This issue occurs because all of the IP addresses assigned to a pool have been assigned.
Note: This condition may be expected or unexpected.
A duplicate IP assignment issue occurs because of an IP address conflict between VTEPs. IP addresses are released automatically when they are not in use or when a host is unconfigured and the VTEPs are removed. However, IP addresses may continue to be assigned and can result in duplicate assignments under one of these conditions:
- A prepared host is removed directly from vCenter Server.
- A cluster is removed directly from vCenter Server without doing the unconfigure action on NSX.
This condition also has been seen as a side-effect of a configuration error between the teaming policy and the required number of VTEPs on a prepared host. For example, a teaming policy of source port ID hashing with four active uplinks requires four VTEPs and an IP pool of four addresses. If the teaming policy is changed directly in vCenter Server which is an unsupported operation with NSX, the NSX VXLAN module creates the VTEPs based on its understanding of the teaming policy. Specifically, it may create only one VTEP and report that additional VTEPs could not be created due to IP address exhaustion.
Note: Creating VTEPs in vCenter Server or changing the teaming policy directly in vCenter Server is unsupported with NSX. The NSX Manager maintains a database of the VTEPs created automatically on each ESXi host. Creating VTEPs manually in vCenter Server bypasses this database process, resulting in unpredictable system behavior, including no accidental deletion checks or associated alarms, no display of the VTEPs in the NSX User Interface (UI), and no automatic clean-up when a host or cluster is unprepared for VXLAN.

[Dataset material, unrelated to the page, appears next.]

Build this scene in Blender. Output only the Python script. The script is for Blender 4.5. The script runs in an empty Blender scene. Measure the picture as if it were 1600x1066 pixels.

This issue may also occur in this example:
User has 3 uplinks per host, 2 hosts, so IP pool needs 6 IP addresses. Previous to this attempt, the user corrected the number of Uplinks in the DVS using vCenter, to 2 per host, so only allocated 5 IP addresses - 4 + 1 spare. But the NSX Manager has no knowledge of this, so goes off the prior config of 3 VTEPs x 2 = 6 IP addresses.
In this scenario:
- Increase the number of IP address to 6, and then attempt the configuration again. In the vsm.log, you see entries similar to:
VXLAN_VMKNIC_PG_CREATION_FAILED.
- Unconfigure VXLAN.
- Configure VXLAN and this time the correct number of uplinks (2 in this example) will be shown and the configuration should be expected to succeed without error.